An NL executive doesn’t believe the industry views Detroit as “a serious postseason contender,” though that doesn’t mean Rodriguez is as good as gone.

Rodriguez’s opt-out clause could complicate matters for the Tigers. An acquiring team would assume some risk beyond 2023, as an injury could prompt Rodriguez to opt in to the remainder of the contract.

“Any such club would bear all the risk of trading away prospects for a rental who could quickly become a negative asset if something were to happen that would cause Rodriguez to opt in,” the NL executive said. “It’s a very risky proposition in the event Rodriguez’s performance declines or he suffers a meaningful injury.”

“Scott is smart and he knows they need to put the long-term outlook of the organization over the short-term, so they’ll trade him,” said another AL exec. “The tricky part is handling the return for a player who can decline his option, similar to the [Nolan] Arenado/[Giancarlo] Stanton decisions. A smallish return seems appropriate knowing he will decline his option; however, with pitchers you can never rule out that they’ll get hurt, which could lead to E-Rod opting in. So there probably has to be a handshake or a huge [player to be named later] or salary relief if he does opt in.”

Trading away a player having a superb season while your team is within striking distance of a postseason berth can be a bad message to send your clubhouse and fan base; just ask Jerry Dipoto how the Kendall Graveman trade was received in Seattle two years ago. But Harris witnessed the ramifications of not trading such a player last year when the Giants chose not to deal Carlos Rodón prior to the Deadline, then watched him opt out after the season.

“There is tremendous pressure to do something at the Trade Deadline that looks like you are trying to win the World Series,” an AL executive said. “That is a terrible atmosphere to make a reasonable decision in. The Tigers’ goal, I bet, is to maximize playoff runs; if that means keeping him, they should. Anything else that comes into place should be ignored. Good luck with that, though.”

Here are five possible landing spots for Rodriguez:

Assuming the Angels plan on keeping Shohei Ohtani in his walk year with the hope of getting back to October, adding a starter to a rotation that currently features a 4.62 ERA would make sense.

One of the NL’s biggest surprises, the D-backs have a top-heavy rotation led by Zac Gallen and Merrill Kelly. If Arizona hopes to dethrone the Dodgers -- or even capture a Wild Card spot and return to the postseason for the first time since 2017 -- it could use another solid arm.

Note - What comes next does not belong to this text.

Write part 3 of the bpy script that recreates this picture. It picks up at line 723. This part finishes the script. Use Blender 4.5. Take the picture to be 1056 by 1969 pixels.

It’s World Series or bust for the Mets this season, and given New York’s 5.07 starting rotation ERA (13th in the NL) and myriad health issues that have cropped up this year, the club should be in the mix for any available starter come July. Bonus: taking on salary is not an issue for Steve Cohen’s team.

One of the best stories of the season thus far, Baltimore is building on its momentum from 2022. Still, the Orioles’ 4.76 rotation ERA ranks 11th in the AL, so adding a veteran starter should be a top priority for GM Mike Elias.

Red Sox
Boston’s rotation ranks 13th in the AL with a 5.47 ERA, so a starter figures to be atop the club’s list at the Trade Deadline. Rodriguez pitched for the Red Sox from 2015-21 and would have no problem acclimating to Boston or the AL East.